** start of Collected data **
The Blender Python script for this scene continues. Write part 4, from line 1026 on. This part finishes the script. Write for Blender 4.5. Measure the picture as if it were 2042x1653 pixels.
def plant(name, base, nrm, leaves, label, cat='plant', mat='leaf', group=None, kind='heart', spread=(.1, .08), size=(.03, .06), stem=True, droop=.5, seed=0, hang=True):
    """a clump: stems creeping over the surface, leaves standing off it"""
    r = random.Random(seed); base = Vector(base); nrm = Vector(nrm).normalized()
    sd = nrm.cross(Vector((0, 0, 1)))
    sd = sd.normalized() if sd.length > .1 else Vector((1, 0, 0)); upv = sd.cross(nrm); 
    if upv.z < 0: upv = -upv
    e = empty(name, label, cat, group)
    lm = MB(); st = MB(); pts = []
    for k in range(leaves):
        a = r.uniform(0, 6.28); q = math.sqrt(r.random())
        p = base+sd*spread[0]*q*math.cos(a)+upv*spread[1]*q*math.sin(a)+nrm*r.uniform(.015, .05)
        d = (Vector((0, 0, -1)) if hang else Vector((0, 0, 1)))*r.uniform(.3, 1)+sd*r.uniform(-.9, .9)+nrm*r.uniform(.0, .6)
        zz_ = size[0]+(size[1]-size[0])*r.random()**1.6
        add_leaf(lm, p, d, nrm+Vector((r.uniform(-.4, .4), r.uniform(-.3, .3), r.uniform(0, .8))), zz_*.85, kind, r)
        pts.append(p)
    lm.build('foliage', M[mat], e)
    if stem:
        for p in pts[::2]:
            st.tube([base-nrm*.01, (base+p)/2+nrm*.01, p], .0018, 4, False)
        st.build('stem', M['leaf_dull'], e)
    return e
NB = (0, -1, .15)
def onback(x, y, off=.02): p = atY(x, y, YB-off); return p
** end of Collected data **
### Task objective
Print out the whole listing exactly as it appears.

### Solution for this problem
The Blender Python script for this scene continues. Write part 4, from line 1026 on. This part finishes the script. Write for Blender 4.5. Measure the picture as if it were 2042x1653 pixels.
def plant(name, base, nrm, leaves, label, cat='plant', mat='leaf', group=None, kind='heart', spread=(.1, .08), size=(.03, .06), stem=True, droop=.5, seed=0, hang=True):
    """a clump: stems creeping over the surface, leaves standing off it"""
    r = random.Random(seed); base = Vector(base); nrm = Vector(nrm).normalized()
    sd = nrm.cross(Vector((0, 0, 1)))
    sd = sd.normalized() if sd.length > .1 else Vector((1, 0, 0)); upv = sd.cross(nrm); 
    if upv.z < 0: upv = -upv
    e = empty(name, label, cat, group)
    lm = MB(); st = MB(); pts = []
    for k in range(leaves):
        a = r.uniform(0, 6.28); q = math.sqrt(r.random())
        p = base+sd*spread[0]*q*math.cos(a)+upv*spread[1]*q*math.sin(a)+nrm*r.uniform(.015, .05)
        d = (Vector((0, 0, -1)) if hang else Vector((0, 0, 1)))*r.uniform(.3, 1)+sd*r.uniform(-.9, .9)+nrm*r.uniform(.0, .6)
        zz_ = size[0]+(size[1]-size[0])*r.random()**1.6
        add_leaf(lm, p, d, nrm+Vector((r.uniform(-.4, .4), r.uniform(-.3, .3), r.uniform(0, .8))), zz_*.85, kind, r)
        pts.append(p)
    lm.build('foliage', M[mat], e)
    if stem:
        for p in pts[::2]:
            st.tube([base-nrm*.01, (base+p)/2+nrm*.01, p], .0018, 4, False)
        st.build('stem', M['leaf_dull'], e)
    return e
NB = (0, -1, .15)
def onback(x, y, off=.02): p = atY(x, y, YB-off); return p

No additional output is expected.